As oceans rise worldwide, many governments are intensifying infrastructural efforts to defend the towns and cities bordering them. This paper considers the politics of protective infrastructure in Japan, arguing that “safety infrastructures” can undermine social worlds and intensify other crises.

Long abstract:

As oceans rise worldwide, many governments are intensifying infrastructural efforts to defend the towns and cities bordering them. Such efforts depend on increasingly complex ways of modeling, anticipating, and speaking for future crises. In northeastern Japan, for example, the tsunami of 2011 prompted disaster scientists to revise how they modeled the potential frequency and characteristics of earthquakes and tsunamis. Some argued that their revised models demonstrated the need for new, more comprehensive infrastructures protecting people and property.

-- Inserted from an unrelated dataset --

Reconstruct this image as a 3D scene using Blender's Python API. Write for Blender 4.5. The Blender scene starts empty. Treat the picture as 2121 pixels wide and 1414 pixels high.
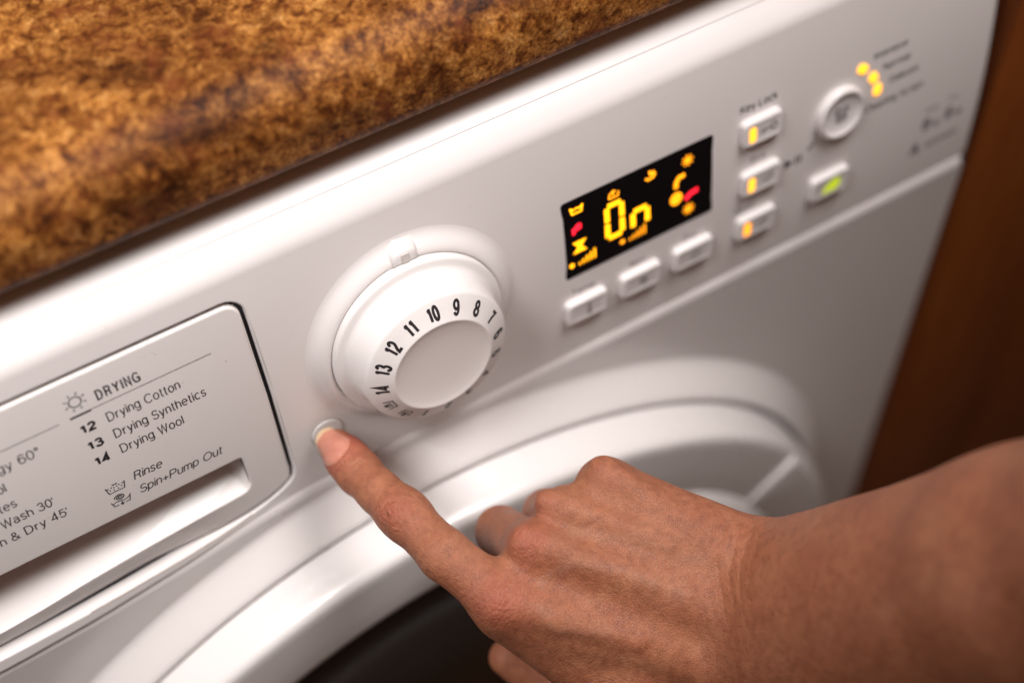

They proposed a “total system” of protective infrastructure incorporating both structural and non-structural elements, dividing sea from society and managing the former’s ingress through complex systems of seawalls, dikes, and canals. However, residents argued that this system would intensify other crises, such as biodiversity loss and depopulation. Building on fieldwork with coastal residents, and comparative case studies, this paper considers the politics of protective infrastructure efforts in waterfront areas. By examining conflicts between scientists, officials implementing the system, and tsunami survivors, it explores a paradox at the heart of efforts to infrastructure coastal “edges”: how divisive “safety infrastructures” can undermine the very objects—social worlds—they claim to protect. It argues that such modernist attempts to “hold the line” against the sea—or fortify the line further—are ill-suited to a time when addressing the permacrisis requires breaking down the borders between humans and non-humans, both materially and conceptually.